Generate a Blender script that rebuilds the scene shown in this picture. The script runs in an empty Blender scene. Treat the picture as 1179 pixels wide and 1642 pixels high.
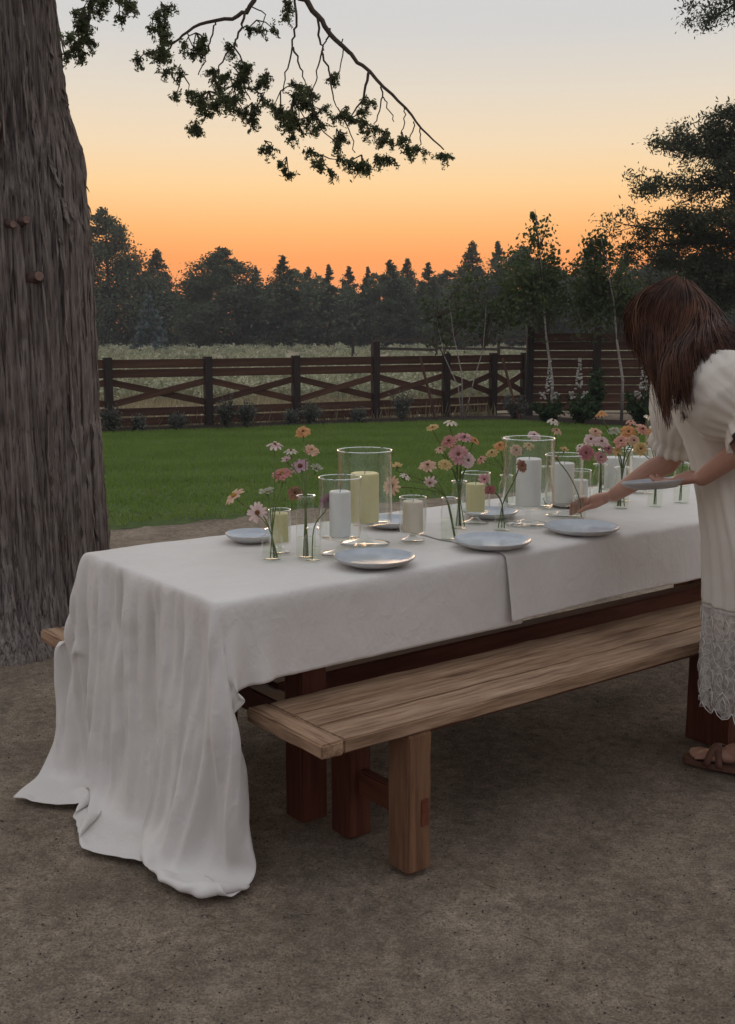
import bpy, bmesh, math, random
import numpy as np
from mathutils import Vector, Matrix, noise as mnoise

R = math.radians
random.seed(7)
sc = bpy.context.scene
col = sc.collection

# ------------------------------------------------------------------ camera
cam_d = bpy.data.cameras.new('camera'); cam = bpy.data.objects.new('camera', cam_d); col.objects.link(cam)
cam_d.sensor_fit = 'HORIZONTAL'; cam_d.sensor_width = 36; cam_d.lens = 36*1780/1179
cam.location = (0, 0, 1.45); cam.rotation_euler = (R(90-9.35), 0, 0)
cam_d.clip_start = 0.05; cam_d.clip_end = 2000
sc.camera = cam

# ------------------------------------------------------------------ colour helpers
def s2l(c): return c/12.92 if c <= 0.04045 else ((c+0.055)/1.055)**2.4
def rgb(r, g, b): return (s2l(r/255), s2l(g/255), s2l(b/255), 1.0)

# ------------------------------------------------------------------ dusk sky
world = bpy.data.worlds.new('World'); sc.world = world; world.use_nodes = True
wn = world.node_tree.nodes; wl = world.node_tree.links; wn.clear()
def W(t, **k):
    n = wn.new(t)
    for a, b in k.items(): setattr(n, a, b)
    return n
SUN_AZ = R(4)            # a little to the left of the view direction (+Y)
tc = W('ShaderNodeTexCoord'); sx = W('ShaderNodeSeparateXYZ'); wl.new(tc.outputs['Generated'], sx.inputs[0])
def ramp(stops, src):
    r = W('ShaderNodeValToRGB'); e = r.color_ramp.elements
    e[0].position, e[0].color = stops[0]; e[1].position, e[1].color = stops[-1]
    for p, c in stops[1:-1]:
        k = e.new(p); k.color = c
    wl.new(src, r.inputs[0]); return r
def Z(deg): return max(0.0, min(1.0, (math.sin(R(deg))+0.05)/1.05))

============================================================

__YOUR OBJECTIVE__:
Exactly restate the lines from the beginning of the data through the line with "from mathutils import", and no others, keeping pictures out.

__FULL SOLUTION__:
Generate a Blender script that rebuilds the scene shown in this picture. The script runs in an empty Blender scene. Treat the picture as 1179 pixels wide and 1642 pixels high.
import bpy, bmesh, math, random
import numpy as np
from mathutils import Vector, Matrix, noise as mnoise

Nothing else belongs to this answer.